Alex often finds himself in many situations where he is surrounded with scenes of graphic sex or some sort of phallic reference. After a night of Ultra-Violence, Alex and his droogs find themselves relaxing at the Karova Milk Bar drinking Milk Plus, Milk Plus Dreminol, and Milk Plus Synthemesc. The bar is adorned with images and sculptures of naked women in various positions of sexual encounters, all of which with exaggerated colors and lengths of fluffy hair. This corresponds with Harlow’s experiments with monkey babies finding comfort in soft items in times of distress. Alex finds comfort in the fluffy hair and softness of the environment of the bar. When he has committed an act of distressing nature, be it violence or everyday normal occurrences, he retreats to Karova to bring him a feeling of warmth, satisfaction, and justification of his previous deeds.

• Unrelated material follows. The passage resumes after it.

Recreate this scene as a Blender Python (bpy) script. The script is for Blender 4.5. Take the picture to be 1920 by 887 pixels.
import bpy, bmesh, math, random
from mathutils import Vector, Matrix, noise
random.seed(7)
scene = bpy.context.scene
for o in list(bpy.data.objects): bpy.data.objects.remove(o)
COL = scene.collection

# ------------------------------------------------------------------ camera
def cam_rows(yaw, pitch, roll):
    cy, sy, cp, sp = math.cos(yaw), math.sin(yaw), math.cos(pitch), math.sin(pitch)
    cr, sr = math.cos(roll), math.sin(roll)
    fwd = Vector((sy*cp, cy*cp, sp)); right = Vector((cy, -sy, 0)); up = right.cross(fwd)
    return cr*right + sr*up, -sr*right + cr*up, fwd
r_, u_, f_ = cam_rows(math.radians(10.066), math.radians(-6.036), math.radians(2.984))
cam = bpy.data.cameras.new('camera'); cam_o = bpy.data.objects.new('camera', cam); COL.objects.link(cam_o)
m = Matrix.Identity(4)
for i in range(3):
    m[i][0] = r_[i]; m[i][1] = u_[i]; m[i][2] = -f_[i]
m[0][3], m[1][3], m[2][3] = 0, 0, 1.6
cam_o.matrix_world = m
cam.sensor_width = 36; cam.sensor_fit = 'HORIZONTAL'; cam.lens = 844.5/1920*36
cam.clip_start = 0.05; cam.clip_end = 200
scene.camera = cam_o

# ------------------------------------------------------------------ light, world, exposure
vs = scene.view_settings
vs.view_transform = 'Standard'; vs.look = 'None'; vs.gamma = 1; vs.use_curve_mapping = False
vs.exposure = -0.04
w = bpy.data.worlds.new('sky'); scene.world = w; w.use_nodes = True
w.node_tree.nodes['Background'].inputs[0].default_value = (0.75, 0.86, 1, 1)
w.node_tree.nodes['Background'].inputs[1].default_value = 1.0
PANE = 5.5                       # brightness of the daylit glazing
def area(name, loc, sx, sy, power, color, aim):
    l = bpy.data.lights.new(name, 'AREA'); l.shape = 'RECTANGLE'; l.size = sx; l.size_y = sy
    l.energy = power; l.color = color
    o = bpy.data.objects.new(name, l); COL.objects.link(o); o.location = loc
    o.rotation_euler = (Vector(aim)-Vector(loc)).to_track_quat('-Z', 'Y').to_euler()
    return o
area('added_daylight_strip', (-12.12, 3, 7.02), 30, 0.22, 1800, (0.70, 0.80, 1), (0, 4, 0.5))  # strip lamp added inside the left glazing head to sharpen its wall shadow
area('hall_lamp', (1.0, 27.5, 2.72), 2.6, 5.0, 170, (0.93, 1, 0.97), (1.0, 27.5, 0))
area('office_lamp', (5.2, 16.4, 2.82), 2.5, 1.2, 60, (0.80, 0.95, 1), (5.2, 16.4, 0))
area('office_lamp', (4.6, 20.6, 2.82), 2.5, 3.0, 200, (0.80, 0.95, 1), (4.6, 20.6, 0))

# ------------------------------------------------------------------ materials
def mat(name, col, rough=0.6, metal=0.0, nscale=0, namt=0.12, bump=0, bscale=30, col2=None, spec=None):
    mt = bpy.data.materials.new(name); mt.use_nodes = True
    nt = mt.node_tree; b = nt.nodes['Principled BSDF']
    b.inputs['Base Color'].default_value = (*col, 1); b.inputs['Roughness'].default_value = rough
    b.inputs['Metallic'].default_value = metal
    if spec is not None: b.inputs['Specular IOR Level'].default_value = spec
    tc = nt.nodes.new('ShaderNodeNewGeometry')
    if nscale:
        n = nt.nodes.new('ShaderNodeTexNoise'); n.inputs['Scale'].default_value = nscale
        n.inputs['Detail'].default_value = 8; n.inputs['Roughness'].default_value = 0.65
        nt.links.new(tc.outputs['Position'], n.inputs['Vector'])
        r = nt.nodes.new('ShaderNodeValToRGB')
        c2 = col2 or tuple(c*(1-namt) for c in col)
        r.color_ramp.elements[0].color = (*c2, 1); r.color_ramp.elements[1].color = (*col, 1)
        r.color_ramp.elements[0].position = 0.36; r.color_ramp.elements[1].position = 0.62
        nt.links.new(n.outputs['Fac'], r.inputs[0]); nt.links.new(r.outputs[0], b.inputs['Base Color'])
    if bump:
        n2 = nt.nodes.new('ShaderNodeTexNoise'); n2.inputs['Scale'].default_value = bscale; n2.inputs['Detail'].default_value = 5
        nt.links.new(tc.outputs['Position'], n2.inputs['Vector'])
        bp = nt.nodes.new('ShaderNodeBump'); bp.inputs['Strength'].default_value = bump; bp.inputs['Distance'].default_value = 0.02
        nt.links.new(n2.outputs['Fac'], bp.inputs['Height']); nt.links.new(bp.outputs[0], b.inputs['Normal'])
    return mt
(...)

This form of relaxation is common from children of broken homes. Freud believes that the self-image within a man is shaped in the first 5 years of life. With the response that Alex’s parents give to him in his home-life, it is obvious that they did not offer much love to the growing child. By Freud’s belief, if the child does not receive the proper love from a mother that it should, it will find other means to replace the comfort that a mother provides. Alex’s comfort was the violence and the pleasure brought from a night completed.
There is no reference in the movie about Alex’s parents being his natural born parents, or if one of them died and remarried. My beliefs are that Alex’s natural born mother was beaten and eventually left his father. Alex was in the middle of this action, and like Bandura’s findings, the child imitates the action that he views and takes it as natural, thus using it in everyday life. Alex’s aggression upon society are truly the natural urges and feelings that he experiences, thus making him normal, being unaware of the wrongs that his violence induces.
In a Freudian aspect, this could explain a vast majority of his aggression that he displays. His actions interpret his hatred towards his father for being the reason he lacks a parental security blanket. As quoted in one of the first few scenes: ‘…and in the mess of wobbly chaos the drunken old malchek had found himself lying in, he had managed to be able to push out an ugly lyric or two. Now, the one thing that I truly hate in the world is a drunken old malchek singing out the songs of his father with an occasional ‘blurp,blurp’ in between.’, this shows his loath for
1) Disrespect for music
2) Drunks
3) Men in his fathers image
The music was his salvation, for it could snap him in and out of his dementia. The music was used in a pseudo-Pavlov experiment to eliminate Alex’s love for violence. In the experiment, Alex ingested a serum that would induce a deathlike paralysis. While the serum was taking effect, he was bombarded with sights of violence and the sweet sounds of Ludwig Van Beethoven, both leaving an impression in his psyche, relating the sickness to the sights and sounds that he was subjected to.
In Pavlov’s experiments, his major goal was to prove that he could train a subject to give a conditioned response with no reinforcement. This was accomplished by training a dog to salivate when he heard a bell ring. The dog was use to the sound of a ringing bell before receiving his food. Eventually, Pavlov removed the food from the experiment, but the dog retained the conditioned response of salivating whenever he heard the bell ring. Thus a conditioned response without positive nor negative reinforcement. Alex’s conditioned response was to fall to the ‘sickness’ when subjected to Beethoven. With the sickness being the conditioned response, there is no Reinforcement because the sounds of Beethoven were not intentional, thus not needing reinforcement.
However, Alex’s trauma could also be referred to as a Skinner approach to treatment. Skinner’s theory was that one could achieve a conditioned response by giving the subject positive or negative reinforcement. In his experiments, a mouse was put in a cage with nothing but a pressable button and a light. When the bar was depressed, the light flashed and food was delivered into the cage. If the mouse were dropped into a similar cage, it would be safe to assume that it would retain the reaction to hit a bar and receive food. The conditioned response was to hit the bar when hungry. The reinforcement was the food that was provided by completing the response. In Alex’s case, the reinforcement would be the metal satisfaction of not going through with his violent needs when he is subjected to violent surroundings.
In conclusion, the theories used as a basis behind Stanley Kubrik’s A Clockwork Orange, resemble that of the theories that came from the greater thinkers of modern time. Alex, the guinea pig in this tale, is a classic example of many psychologist’s case studies, and could be analyzed differently from each.